Since the wildly popular Lord of the Rings films propelled this Pacific nation into the limelight, travel guidebooks have unanimously declared it one of the most beautiful places on Earth. There are just 4.5 million people living on its two main islands, and the vast landscapes in which they live are mesmerizing, with rugged mountains, glassy fjords, desolate beaches and dense, dark forests. With an interesting blend of European and Maori culture, and world-famous wine regions such as Marlborough, visitors are finding an increasing number of reasons to make the journey here. The country is clean, green and accessible with well-maintained roads, good public transport links and scenery that makes any overground trip a pleasure.


The Māori are the indigenous people of New Zealand and are originally thought to have settled on the island after arriving from eastern Polynesia by canoe in the second half of the 13th century. Despite years of decline following the arrival of European migrants, Māori culture has managed to survive and today, Māori make up about 14 percent of the total population. Their language, culture, history and traditions are central to the Kiwi way of life. Visit the Museum of New Zealand (Te Papa Tongarewa) in Wellington for insight into rich Māori culture. View old Māori photographs, textiles and a reconstructed marae – a traditional open-air Māori meeting place.
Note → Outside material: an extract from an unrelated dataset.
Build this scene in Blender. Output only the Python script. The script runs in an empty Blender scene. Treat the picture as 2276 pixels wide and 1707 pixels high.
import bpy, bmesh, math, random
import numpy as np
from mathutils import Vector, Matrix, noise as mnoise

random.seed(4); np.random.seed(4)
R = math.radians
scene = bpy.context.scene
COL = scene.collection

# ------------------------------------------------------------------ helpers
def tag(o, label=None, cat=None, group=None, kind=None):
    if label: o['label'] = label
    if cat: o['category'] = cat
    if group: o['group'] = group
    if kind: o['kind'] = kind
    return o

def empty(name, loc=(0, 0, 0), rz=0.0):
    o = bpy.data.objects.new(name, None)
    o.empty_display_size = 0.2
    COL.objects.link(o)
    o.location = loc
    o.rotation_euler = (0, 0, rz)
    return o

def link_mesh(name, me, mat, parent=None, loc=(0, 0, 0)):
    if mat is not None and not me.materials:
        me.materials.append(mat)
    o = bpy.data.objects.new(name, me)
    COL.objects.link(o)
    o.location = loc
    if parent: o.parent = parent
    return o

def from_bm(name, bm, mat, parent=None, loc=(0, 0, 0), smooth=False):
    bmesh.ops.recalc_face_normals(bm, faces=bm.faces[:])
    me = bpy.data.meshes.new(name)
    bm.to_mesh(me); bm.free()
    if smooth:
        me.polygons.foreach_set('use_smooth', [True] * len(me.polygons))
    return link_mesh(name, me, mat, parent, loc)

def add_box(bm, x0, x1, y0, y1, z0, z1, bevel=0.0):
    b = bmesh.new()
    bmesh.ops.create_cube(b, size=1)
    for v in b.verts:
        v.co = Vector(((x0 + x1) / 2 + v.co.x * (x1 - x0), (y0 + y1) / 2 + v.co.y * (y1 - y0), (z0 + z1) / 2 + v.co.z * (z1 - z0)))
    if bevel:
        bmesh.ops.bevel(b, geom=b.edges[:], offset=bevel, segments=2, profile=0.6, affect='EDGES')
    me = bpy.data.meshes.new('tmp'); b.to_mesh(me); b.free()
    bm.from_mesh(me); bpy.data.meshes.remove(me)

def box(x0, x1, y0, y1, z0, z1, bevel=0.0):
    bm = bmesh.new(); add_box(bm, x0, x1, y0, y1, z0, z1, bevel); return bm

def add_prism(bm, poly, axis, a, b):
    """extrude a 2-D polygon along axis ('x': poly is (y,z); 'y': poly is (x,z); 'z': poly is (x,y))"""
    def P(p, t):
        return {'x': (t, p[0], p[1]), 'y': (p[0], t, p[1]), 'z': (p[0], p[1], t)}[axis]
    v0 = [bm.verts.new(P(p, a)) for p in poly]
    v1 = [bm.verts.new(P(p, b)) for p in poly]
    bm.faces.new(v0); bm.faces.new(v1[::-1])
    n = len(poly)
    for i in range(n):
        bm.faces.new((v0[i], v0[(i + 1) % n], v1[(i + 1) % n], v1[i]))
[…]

You may already have seen a haka – a traditional Māori war dance – performed by the All Blacks rugby squad prior to a match, but to understand the significance of the ritual, it’s good to see it enacted outside of a sporting context. In the Rotorua region of New Zealand, it’s possible to observe a live kapa haka – a traditional Māori performance involving dance, chanting and song. You can also try a traditionally cooked hāngi meal, as well as learning about the past and cultural practices of New Zealand’s indigenous people.


New Zealand’s natural assets are frequently praised, but the mighty frozen sheet of the Franz Josef Glacier is a hiker’s dream. Though the Europeans named it after the 19th century Austrian Emperor, the Maori knew it as Ka Roimata o Hine Hukatere – the Tears of the Avalanche Girl. Legend has it a young girl who lost her lover on the mountain cried so hard her tears turned to ice. Take a guided hike up to the glacier or take a helicopter trip to reach the top. Though the scale will impress, the glacier is – rather sadly – a sight to see sooner rather than later as rising global temperatures have caused a significant decrease in ice over the past decade or so.'


If you’ve got a thing for wine, it’s worth spending a day or two in the South Island’s Marlborough region. Hop from winery to winery tasting its famous Sauvignon Blanc, a characteristically acidic and intense white wine that’s famous the world over. Marlborough’s sought-after Sauvignon Blanc is ubiquitous on global wine lists, but we recommend searching out the region’s lesser-known Pinot Noirs, whose light and elegant flavors have been courting admirers in the wine world and beyond.